Prazer

Minha foto
São Paulo, SP, Brazil
Vinte anos, estudante de ciências sociais, atriz do grupo "Pequeno Teatro de Torneado", filha de uma carioca com um pernambucano.

segunda-feira, 8 de novembro de 2010

Formar-se

Desde criança na hora de dormir, escovava os dentes sozinha e ia para o meu quarto. Sentava em minha cama e gritava "Mãe! Vem me cobrir?"
Ai depois de um tempo ela chegava, me cobria, beijava a minha testa e falava "Boa noite filinha, até amanhã".

Ontem, permanecendo nos meus dezoito anos de idade, me deparei com a mesma situação que ensaio ao longo dos anos. Escovei os dentes, fui ao meu quarto, sentei na beirada da cama e por alguns segundos perpetuei o silêncio que se instaurava em mim, e do pequeno espaço de moléculas calmas e frias, soprei de minha boca a quente doçura da frase: "Mãe! Vem me cobrir?"

Por um momento, estranhei a situação. Eu, Beatriz, uma vestibulanda de dezoito anos, que tem a possibilidade de ir morar sozinha ano que vem em uma república, sem a minha mãe, me virando absolutamente sem ninguém, gritei para ela vir me cobrir? Como assim Beatriz? Onde está a ética desse contrato que você fez com você mesma?

Minha mãe chegou, e fiquei olhando para ela com aquela cara de estranheza. Fizemos o mesmo ritual de sempre. Mas agora, eu já olhava de fora a situação perpétua em que havia me colocado, e analisava ela. Agora vejo que cresci. Agora é a hora que eu devo cobrir a minha mãe.
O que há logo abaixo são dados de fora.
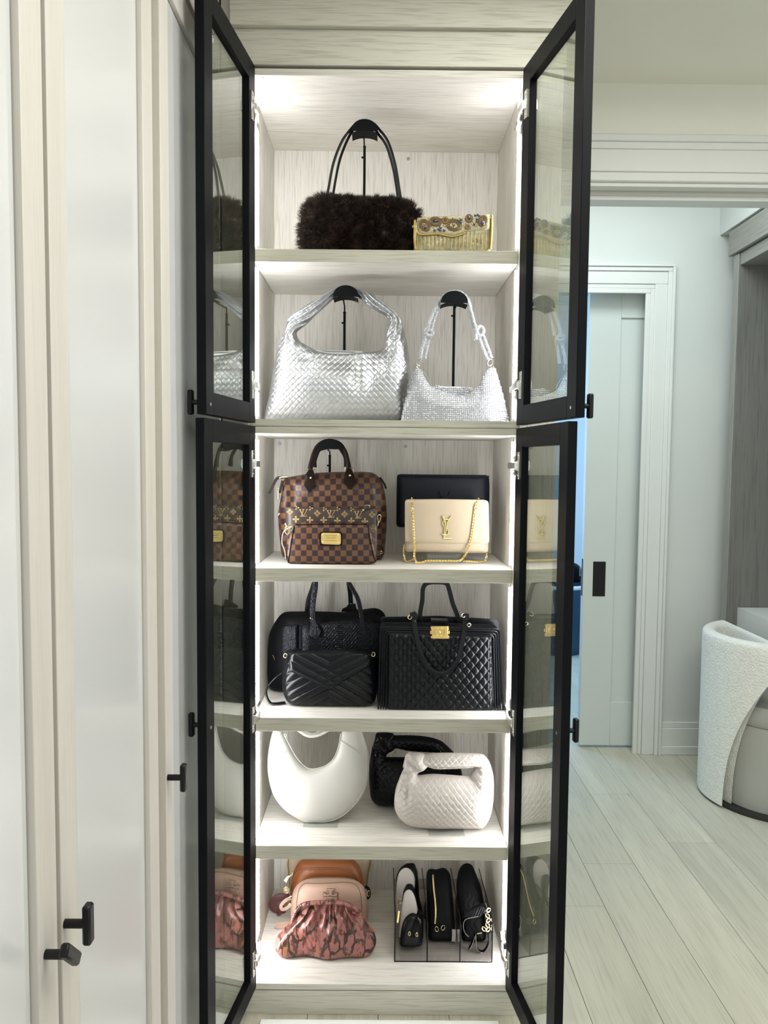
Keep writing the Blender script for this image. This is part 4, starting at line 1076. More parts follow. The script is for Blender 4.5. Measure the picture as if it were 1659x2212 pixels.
# small checked clutch with a brass plate
Y3 = 2.064; lean = 0.04
cl = thing('clutch', 'small brown checked clutch with a brass name plate, front of the brown bags', 'clutch', (at(715, 1190, Y3)[0], Y3, zsh))
o = zfix(atl(c4([(322, 1196), (560, 1192), (800, 1190), (1262, 1192), (1300, 1240), (1345, 1430), (1388, 1690), (1372, 1702), (1300, 1724), (800, 1724), (245, 1724), (206, 1640), (222, 1420), (262, 1300)]), Y3), zsh, 0.0004)
m = MB(); G3 = cushion(m, o, Y3 + 0.018, 0.0145, Tb=0.007, n=6, N=200, K=30, soft=0.008, lean=lean, z0=zsh, edge=0.002); m.build('bag_body', 'damier_small', cl)
for pts in ([(322, 1225), (300, 1350), (268, 1560), (247, 1700)], [(1276, 1210), (1300, 1400), (1345, 1600), (1378, 1690)], [(330, 1212), (600, 1204), (900, 1200), (1255, 1206)]):
    P = smooth(atl(c4(pts), Y3), 30); P = zfix(on(G3, P), zsh, 0.001); MB().tube(P - [0, 0.0004, 0], 0.0012, 6).build('piping', 'brown_dark_leather', cl)
def plate(pts, th, mat, name, lift_, par, soft=0.05):
    P = atl(c4(pts), Y3); Q = outline(P[:, [0, 2]], 48, soft); P = np.stack([Q[:, 0], np.full(48, Y3), Q[:, 1]], 1)
    y = on(G3, [P.mean(0)])[0][1]; P[:, 1] = y - lift_ + lean * (P[:, 2] - P[:, 2].mean())
    MB().prism(P, (0, -th, 0)).build(name, mat, par); return y - lift_ - th
plate([(652, 1297), (945, 1297), (945, 1478), (652, 1478)], 0.0016, 'brown_dark_leather', 'plate_backing', 0.0002, cl, 0.03)
yp = plate([(673, 1309), (924, 1313), (926, 1463), (672, 1453)], 0.0012, 'brushed_gold', 'brass_plate', 0.0018, cl, 0.015)
for x, y in ((700, 1333), (896, 1338), (700, 1428), (896, 1434)):
    p = at(*c4([(x, y)])[0], Y3); p[1] = yp + 0.0005 + lean * (p[2] - at(*c4([(800, 1385)])[0], Y3)[2]); MB().ball(p, 0.0024, 12, 6, (1, 0.5, 1)).build('screw', 'pale_gold', cl)
pc = at(*c4([(800, 1376)])[0], Y3); pc[1] = yp - 0.0004
text_part('lettering', 'LOUIS VUITTON', 0.0036, pc, 'antique_gold', cl, 0.0002)
for y in (1347, 1408):
    a, b = at(*c4([(722, y)])[0], Y3), at(*c4([(872, y + 2)])[0], Y3)
    dy_ = lean * ((a[2] + b[2]) / 2 - at(*c4([(800, 1385)])[0], Y3)[2]); a[1] = b[1] = yp - 0.0003 + dy_; MB().rod(a, b, 0.0004, 6).build('engraved_line', 'antique_gold', cl)
stamp(c4([(430, 1372)])[0], Y3, G3, cl); stamp(c4([(1168, 1388)])[0], Y3, G3, cl)
m = MB(); Yh = Y3 + 0.004
seg(m, c4([(212, 1185), (228, 1215), (245, 1235)]), Yh, 0.0016); seg(m, c4([(215, 1240), (260, 1222), (312, 1215)]), Yh - 0.002, 0.0022)
m.build('clasp', 'pale_gold', cl)
for pts in ([(300, 1235), (255, 1250), (212, 1290), (240, 1330), (285, 1290), (312, 1250)], [(215, 1245), (212, 1290), (232, 1325), (262, 1300), (245, 1260)]):
    MB().tube(smooth(atl(c4(pts), Yh - 0.003), 30, True), 0.0013, 7, closed=True).build('clasp_ring', 'pale_gold', cl)
m = MB(); seg(m, c4([(402, 1190), (440, 1183), (480, 1176)]), Y3 + 0.03, 0.0014); m.build('zip_pull', 'pale_gold', cl)
m = MB(); P = smooth(atl(c4([(222, 1250), (190, 1310), (175, 1390), (180, 1460), (208, 1530), (222, 1640)]), Y3 + 0.012), 40); m.tube(P, 1.0, 8, flat=(0.0012, 0.0055), wide=(0, 1, 0)); m.build('wrist_strap', 'strap_grey', cl)

# ------------------------------------------------------------------ third shelf, right: navy envelope, beige chain bag
c5 = crop(840, 1000, 6.144)
Yn = 2.245
zr = at(955, 1141, Yn)[2]
ac = thing('acrylic_riser', 'clear acrylic riser under the navy envelope bag at the back', 'riser', (at(955, 1141, Yn)[0], Yn, zsh))
bx = at(955, 1141, Yn)[0]
MB().box(bx - 0.06, bx + 0.06, Yn - 0.022, Yn + 0.03, zr - 0.003, zr - 0.0003, 0.0005).build('top_plate', 'clear_acrylic', ac)
for sx in (-0.0585, 0.0585): MB().box(bx + sx - 0.0015, bx + sx + 0.0015, Yn - 0.022, Yn + 0.03, zsh, zr - 0.003, 0.0005).build('side_plate', 'clear_acrylic', ac)
nv = thing('envelope_bag', 'black navy envelope clutch standing behind the beige chain bag', 'handbag', (bx, Yn, zr))
o = zfix(atl(c5([(108, 148), (700, 155), (1325, 160), (1334, 300), (1328, 856), (700, 862), (98, 852), (102, 400)]), Yn), zr, 0.0004)
m = MB(); Gn = cushion(m, o, Yn, 0.016, n=9, N=140, K=16, soft=0.010, edge=0.004); m.build('bag_body', 'navy_leather', nv)
m = MB(); P = smooth(atl(c5([(112, 166), (500, 172), (900, 176), (1322, 180)]), Yn), 30); P[:, 1] = Yn - 0.014; m.tube(P, 0.0022, 8); m.build('flap_fold', 'navy_leather', nv)
m = MB()
for a, b in (((648, 365), (662, 440)), ((662, 365), (690, 450)), ((802, 372), (765, 440)), ((640, 450), (720, 448)), ((750, 440), (775, 465)), ((815, 455), (830, 468))):
    A, B_ = atl(c5([a, b]), Yn); A[1] = B_[1] = Yn - 0.0205; m.rod(A, B_, 0.0011, 8)
m.build('tonal_emblem', 'black_gloss', nv, label='tonal dark letter emblem')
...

Em muitos momentos da minha vida, tenho sentido a percepção de hábitos que deveriam ser mudados para mim mesma.
Não quero ser enterrada, por exemplo. Depois do enterro do meu tio, não entendo a lógica de colocar alguém de baixo da terra. Empilhar milhões de corpos um em cima do outro para depois serem retirados, e depois outros corpos serem colocados lá. Não sou ninguém para estuprar a terra. Não sou ninguém para permanecer dentro dela, durante uma eternidade de decomposição de uma matéria. Prefiro ser cremada e virar partícula quente, partícula fria. Virar terra e mar. Virar corpo e podridão.

Forma-se quanto indivíduo é estar aberta a mudança.
Amadurecer não é no sentido de tornar-se maduro, prudente e refletido. Mas sim de se transformar em um ser experimentador. Ser um dia sim e outro dia não. Ser claro e ser escuro. Errar e acertar, e principalmente, deliciar-se com o ato de ser humano.
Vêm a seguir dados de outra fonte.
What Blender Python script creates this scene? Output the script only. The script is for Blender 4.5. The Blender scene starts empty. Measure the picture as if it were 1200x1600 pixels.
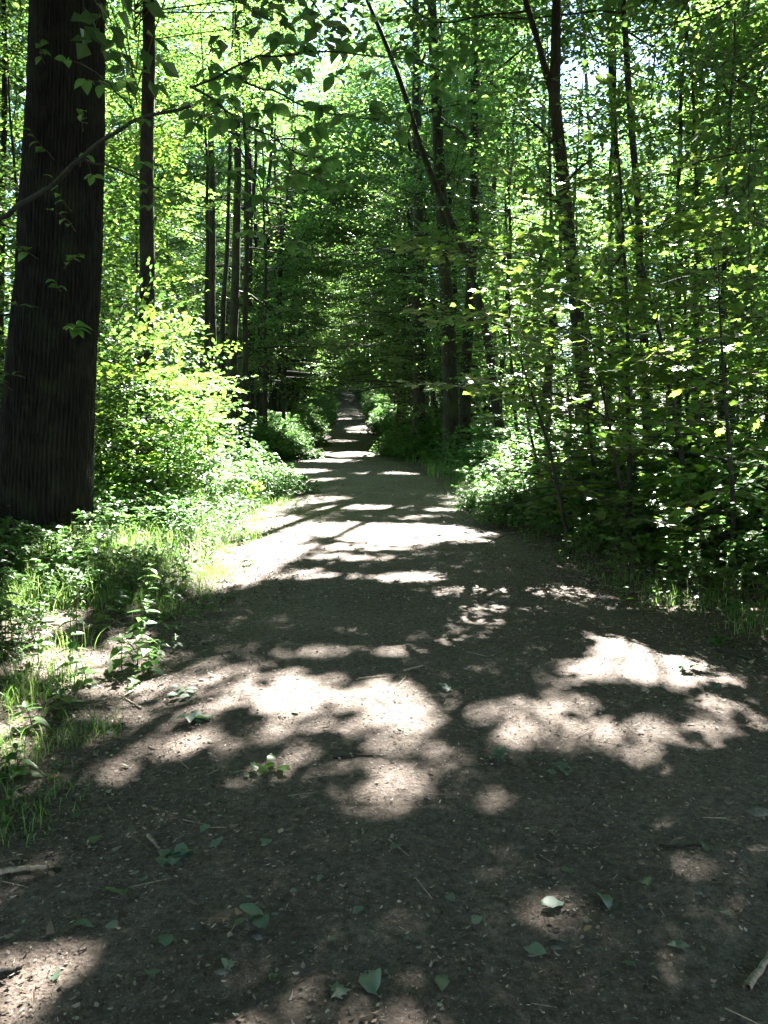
import bpy, math
import numpy as np
from mathutils import Vector

# ------------------------------------------------------------------ scene, camera, light
sc = bpy.context.scene
C = sc.collection
PI = math.pi
rng = np.random.default_rng(11)

F = 1250.0            # focal length in photo pixels (photo 1200 x 1600)
PITCH = math.atan(80 / F)
CAMZ = 1.6
cam_d = bpy.data.cameras.new('camera')
cam_d.sensor_fit = 'HORIZONTAL'; cam_d.sensor_width = 36; cam_d.lens = 36 * F / 1200
cam_d.clip_start = 0.05; cam_d.clip_end = 2000
cam = bpy.data.objects.new('camera', cam_d); C.objects.link(cam)
cam.location = (0, 0, CAMZ); cam.rotation_euler = (PI / 2 - PITCH, 0, 0)
sc.camera = cam

SUN_EL = math.radians(50); SUN_AZ = math.radians(14)      # azimuth measured from +y towards +x
S = np.array([math.sin(SUN_AZ) * math.cos(SUN_EL), math.cos(SUN_AZ) * math.cos(SUN_EL), math.sin(SUN_EL)])
w = bpy.data.worlds.new('World'); sc.world = w; w.use_nodes = True
nt = w.node_tree; bg = nt.nodes['Background']
sky = nt.nodes.new('ShaderNodeTexSky'); sky.sky_type = 'NISHITA'; sky.sun_disc = False; sky.dust_density = .2
sky.sun_elevation = SUN_EL; sky.sun_rotation = SUN_AZ
nt.links.new(sky.outputs[0], bg.inputs[0]); bg.inputs[1].default_value = 0.05
sd = bpy.data.lights.new('sun', 'SUN'); sd.energy = 5.0; sd.angle = math.radians(0.53); sd.color = (1, .965, .90)
so = bpy.data.objects.new('sun', sd); C.objects.link(so)
so.rotation_euler = Vector(S).to_track_quat('Z', 'Y').to_euler(); so.location = (20, 60, 70)
sc.view_settings.view_transform = 'Standard'; sc.view_settings.look = 'None'
sc.view_settings.gamma = 1; sc.view_settings.use_curve_mapping = False
sc.view_settings.exposure = 4.15
cy = sc.cycles
cy.max_bounces = 7; cy.diffuse_bounces = 4; cy.glossy_bounces = 2; cy.transmission_bounces = 6
cy.transparent_max_bounces = 8; cy.caustics_reflective = False; cy.caustics_refractive = False
cy.sample_clamp_indirect = 6
try: cy.use_denoising = True; cy.denoiser = 'OPENIMAGEDENOISE'
except Exception: pass

# ------------------------------------------------------------------ numeric helpers
def smooth(a, b, x):
    t = np.clip((x - a) / (b - a), 0, 1); return t * t * (3 - 2 * t)
_lat = np.random.default_rng(3).random((256, 256))
def vnoise(x, y):
    xi = np.floor(x).astype(int); yi = np.floor(y).astype(int)
    fx = x - xi; fy = y - yi; fx = fx * fx * (3 - 2 * fx); fy = fy * fy * (3 - 2 * fy)
    a = _lat[xi & 255, yi & 255]; b = _lat[(xi + 1) & 255, yi & 255]
    c = _lat[xi & 255, (yi + 1) & 255]; d = _lat[(xi + 1) & 255, (yi + 1) & 255]
    return (a * (1 - fx) + b * fx) * (1 - fy) + (c * (1 - fx) + d * fx) * fy
def fbm(x, y, o=3):
    s = 0; a = .5; n = 0
    for k in range(o):
        s = s + a * vnoise(x * 2 ** k + 17 * k, y * 2 ** k + 5 * k); n += a; a *= .5
    return s / n
def unit(v): return v / np.maximum(np.linalg.norm(v, axis=-1, keepdims=True), 1e-9)

HY = [-40, 0, 30, 73, 106, 159, 220, 420]; HZ = [-2.6, 0, 1.92, 5.1, 9.2, 16.2, 21, 27]
_yy = np.linspace(-40, 420, 2000); _zz = np.interp(_yy, HY, HZ)
for _ in range(3): _zz = np.convolve(np.pad(_zz, 20, mode='edge'), np.ones(41) / 41, 'valid')
_zz = _zz - np.interp(0, _yy, _zz)
def base_h(y): return np.interp(y, _yy, _zz)
PY = [-10, 0, 4.4, 5.4, 7.1, 9.5, 12.5, 15.5, 19, 24, 28, 33, 40, 73, 106, 159, 175, 200]
PL = [-1.9, -1.8, -1.67, -1.62, -1.54, -1.5, -1.48, -1.6, -2.1, -2.9, -3.0, -2.85, -2.95, -4.4, -6.1, -9.0, -11, -17]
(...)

Com o ato de ser volúvel e híbrido.
Assim prefiro. E dessa forma, continuarei chamando minha mãe para me cobrir, mas adiciono mãe, hoje em dia prometo te cobrir mais vezes.

Um comentário:

  1. o dia em que eu parei de chamar minha mãe pra me cobrir me senti uma criança querendo algo maior pra si.até hoje não encontrei esse algo, ou eu que não estou querendo bem.enquanto vc puder, deixe q ela te cubra.